Much Ado ... at The Duke on 42nd Street, NYC

Throughout the evening Jannetti's work is filled with a simplicity of form and style rarely seen these days. He makes good use of basic choreographic tools such as cannon — without putting a spin on them: And we are reminded of how effective simplicity can be. His straightforward style is refreshing and yet it seems that an originality of voice has not been fully developed. There are moments in the night when Jannetti begins to break out of the easy classicism that he does so well, and explore a vocabulary all his own. Several such moments occur in the 2 excerpts of "Isolation", which both resonate with emotional honesty. In the first, a solo for Jannetti entitled "Need", he begins curled in a ball doing an awkward rocking motion that, if it goes far enough, promises to take us into uncharted territory. Something real is emerging as Jannetti truly experiences something. It is exciting, but it is cut short. Several times in this solo he gets caught in awkward moments of self-struggle, but he always breaks out of them too easily, too quickly and returns to a vocabulary that is a bit generic. Despite this, an underlying honesty is glimpsed. This emotional truth is also present in the second excerpt, "Desire" a lovely and touching duet between Jannetti and Andreas Wirz. Without any great theatrics, these men move us and draw us into their relationship.

Andrew Jannetti has a talent for choosing the right dancers. Throughout the evening the strong, beautiful company members own the movement. They find weight and subtlety within the most classical movements. In "Outsider", Jannetti begins in a corridor of light, with a chorus of murky figures far in the background. As he repeats typical jazz movements the audience's eye is drawn to the slow motion power of the chorus. There is a sense of journey, for although Jannetti remains the Outsider, he is definitely affected by his interactions with the mysterious chorus.

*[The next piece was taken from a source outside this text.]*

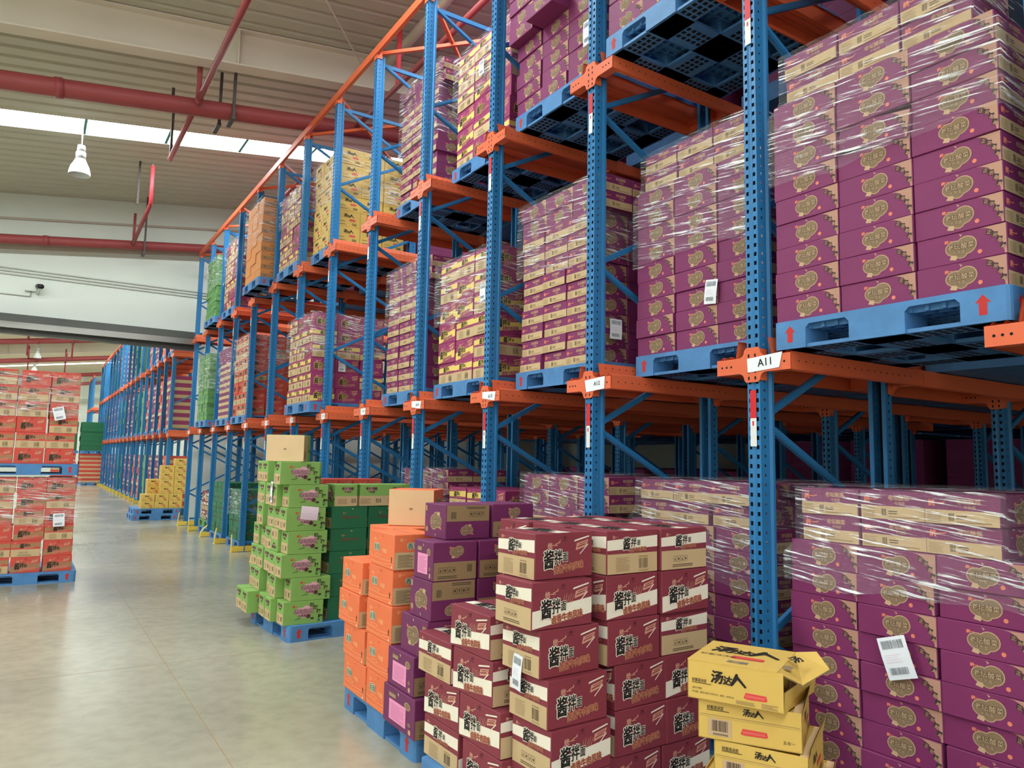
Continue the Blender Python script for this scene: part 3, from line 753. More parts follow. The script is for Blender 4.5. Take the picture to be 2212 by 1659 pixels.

The luscious sweeping score is by Marty Bellar — who made the music for many of Jannetti's pieces, displaying a wide range of color and texture within his sound.

Other works included the quirky "Puddle Jump" nicely performed by Julie Betts, Beth Disharoon, and Jenny Mendez; "Nightshades" a simple, classical piece for 5 women; and "Whisper" a solo for Jannetti in which his dancing and the sound score (with powerful text by Ken Freeman) take turns in the foreground.

Notable is the premier "Water Cello Dreams" set to Bach's Cello Suite in E flat Major and which plays with different states and movements of water. There's the sweeping pull of the undertow, the excitement of a swell. In "Mist", the eye is allowed to scan gently from one couple to another. In "Crest" the movement is bright and sharp. The piece begins with a lovely solo for longtime company member Lauren Naslund and ends with a duet between Naslund and Jannetti — full of the easy fun of longtime friends. A fitting end for this retrospective.